Details of Israel’s recent limited retaliatory strike against Iran‘s antiaircraft missile batteries at Isfahan are still sketchy. But nonetheless, we can draw some conclusions.
Israel’s small volley
of missiles hit their intended targets, to the point of zeroing in on
the very launchers designed to stop such incoming ordnance. The target
was near the Natanz enrichment facility. That proximity was by design.
Israel showed Iran it could take out the very antimissile battery designed to thwart an attack on its nearby nuclear facility.
The
larger message sent to the world was that Israel could send a
retaliatory barrage at Iranian nuclear sites with reasonable assurances
that the incoming attacks could not be stopped.
By comparison, Iran’s earlier attack on Israel was much greater and
more indiscriminate. It was also a huge flop, with an estimated 99% of
the more than 320 drones, cruise missiles, and ballistic missiles
failing to hit their planned targets.
Moreover, it was reported
that more than 50% of Iran’s roughly 115 to 120 ballistic missiles
failed at launch or malfunctioned in flight.
Collate these facts,
and it presents a disturbing corrective to Iran’s nonstop boasts of
soon possessing a nuclear arsenal that will obliterate the Jewish state.
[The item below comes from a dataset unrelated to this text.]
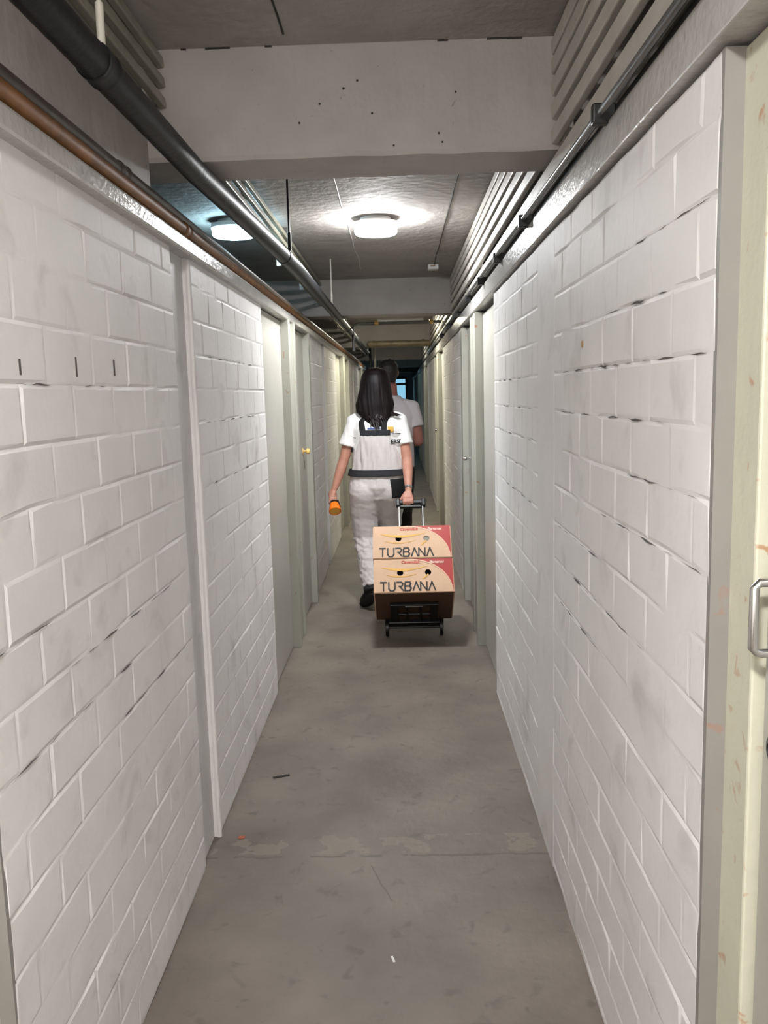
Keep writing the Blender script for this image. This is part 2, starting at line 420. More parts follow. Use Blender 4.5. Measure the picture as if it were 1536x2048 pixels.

Consider further the following nightmarish scenarios: Were Iranian
nuclear-tipped missiles ever launched at Israel, they could pass over,
in addition to Syria and Iraq,
either Saudi Arabia, Jordan, the West Bank, Gaza, or all four. In the
cases of Jordan and Saudi Arabia, such trajectories would constitute an
act of war, especially considering that some of Iran’s recent aerial
barrages were intercepted and destroyed over Arab territory well before
they reached Israel.
Iran’s strike prompted Arab nations, the U.S., the U.K., and
France to work in concert to destroy almost all of Iran’s drones. For
Iran, that is a premonition of the sort of sophisticated aerial
opposition it might face if it ever decided to stage a nuclear version.
Even
if half of Iran’s ballistic missiles did launch successfully, only a
handful apparently neared their intended targets—in sharp contrast to
Israel’s successful attack on Iranian missile batteries. Is it thus
conceivable that any Iranian nuclear-tipped missile launched toward
Israel might pose as great a threat to Iran itself or its neighbors as
to Israel?
And even if such missiles made it into the air and
even if they successfully traversed Arab airspace, there is still an
overwhelming chance they would be neutralized before detonating above
Israel.
Any such launch would warrant an immediate Israeli
response. And the incoming bombs and missiles would likely have a 100%
certainty of evading Iran’s countermeasures and hitting their targets.
Now
that the soil of both Iran and Israel is no longer sacred and immune
from attack, the mystique of the Iranian nuclear threat has dissipated.
It
should be harder for the theocracy in Tehran to shake down Western
governments for hostage bribes, sanctions relief, and Iran-deal
giveaways on the implied threat of Iran’s successfully nuking the Jewish
state.
The new reality is that Iran has goaded an Israel that
has numerous nuclear weapons and dozens of nuclear-tipped missiles in
hardened silos and on submarines. Tehran has zero ability to stop any of
these missiles or sophisticated fifth-generation Israeli aircraft armed
with nuclear bombs and missiles.
Iran must now fear that if it
launched two or three nuclear missiles, there would be overwhelming odds
that they would either fail at launch, go awry in the air, implode
inside Iran, be taken down over Arab territory by Israel’s allies, or be
knocked down by Israel’s tripartite antimissile defense system.
Add
it all up and Iran’s attack on Israel seems a historic blunder. It
showed the world the impotence of an Iranian aerial assault at the very
time Iran threatens to go nuclear. It revealed that an incompetent Iran
may be as much a threat to itself as to its enemies. It opened up a new
chapter in which Iran’s own soil, thanks to its attack on Israel, is no
longer off limits to any Western power.
Its failure to stop a
much smaller Israel response, coupled with the overwhelming success of
Israel and its allies in stopping a much larger Iranian attack, reminds
the Iranian autocracy that its shrill rhetoric is designed to mask its
impotence and to hide its own vulnerabilities from its enemies.
And the long-suffering Iranian people?
The
truth will come out that Iran’s own theocracy hit the Israeli homeland
with negligible results and earned a successful, though merely
demonstrative, Israeli response in return.
So Iranians will learn their homeland is now vulnerable and, for the future, no longer off-limits.
And
Iranians will conclude that Israel has more effective allies than Iran
and that their own ballistic missiles may be more suicidal than
homicidal.
As a result, they may conclude that the real enemies
of the Iranian nation are not the Jewish people of Israel after all, but
their own unhinged Islamist theocrats.